Yes, non integer scaling factor.

Yes, non integer scaling factor.

It is good. Because I know some implementation only support integer scale. Could you explain algorithm more detail ? If you can take an example, it is nicer. I am very interesting.

Core logic to compute target pixel require.

In case upscaling from 100x100 to 250x250.

In each dimension we need to generate 150 extra pixels which fall between the 100 source pixels.
Some times there would be 1 between two and some times there would be 2 (hence window is not same across for asymmetric scale).

Bilinear approach tries to take 4 pixels around from input image to derive a new pixel in target with certain weight from each pixel.

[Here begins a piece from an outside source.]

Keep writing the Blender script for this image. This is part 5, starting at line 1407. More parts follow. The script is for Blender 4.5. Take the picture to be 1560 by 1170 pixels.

1: Every pixel on scaled result require 4 pixels from input image.
2: The difference of target from the above 4 pixels on a scale of 1 are weights.
Only w, h are enough as (1-w), (1-h) will give weight from other pixels.

The below calculation for each target pixel from 4 pixels in input.
Y = A(1-w)(1-h) + B(w)(1-h) + C(h)(1-w) + Dwh .

Our approach to TVM:
As the input shape for a graph will be fixed we could have the “source pixels indexes” and “weights” for each pixel precomputed and stored in params.

Hence on target it’s just Y calculation from input & weights.

I am working on a sample code on TVM, will share you soon.

Looking forward to it

Maybe you could ref this implementation: https://github.com/tensorflow/tensorflow/blob/master/tensorflow/contrib/lite/kernels/internal/reference/reference_ops.h#L2959

I have used Python to implement it and it should be easy. TF’s computation seems that it has one special attribute: align_corners. It will effect the result.

Tensorflow use the same algo. Align_corners is small modification which I will consider.

Ok. However, I am also trying to port my implementation into TVM topi. I am not very familiar with tvm compute mechnisum until now. So I want to ask for your advice. When I move my numpy implementation to tvm topi, how do I move these for loops into tvm.compute mechnisum? Let me show you the code example:

for b in range(batches):
    for y in range(output_height):
        for x in range(output_width):
            for c in range(depth):
                input_y = y * height_scale
                y0 = int(math.floor(input_y))
                y1 = min(y0 + 1, input_height - 1)
                input_x = x * width_scale
                x0 = int(math.floor(input_x))
                x1 = min(x0 + 1, input_width - 1)
                interpolation = input_data[b, y0, x0, c] * (1 - (input_y - y0)) * (1 - (input_x - x0)) + \
                                input_data[b, y1, x0, c] * (input_y - y0) * (1 - (input_x - x0)) + \
                                input_data[b, y0, x1, c] * (1 - (input_y - y0)) * (input_x - x0) + \
                                input_data[b, y1, x1, c] * (input_y - y0) * (input_x - x0)
                output_data[b, y, x, c] = interpolation

The compute result is stored into output_data. I haven’t find one tutorial or example about it.

Some sample python working sample.

• scale down need a little change in logic - hence not clear.

In a nutshell :

Compute takes out shape, lambda function. Compute use the shape to generate iterators and calls the lambda to return compute logic based on the variables.

Later the lowering generates the ir based on the Iterators and computational logic.

You can refer and play around some existing sample code (may be up_sampling which may be closer to this).

Yes, I have read up_sampling example. However, as your github’s example, we have complex logic. Up_sampling example just pass the scale to H / W. Currently I have not understand how to port it into tvm.compute.(as you said, we have output_shape, one lambda. Then how to we combine our logic via its iterator variables?)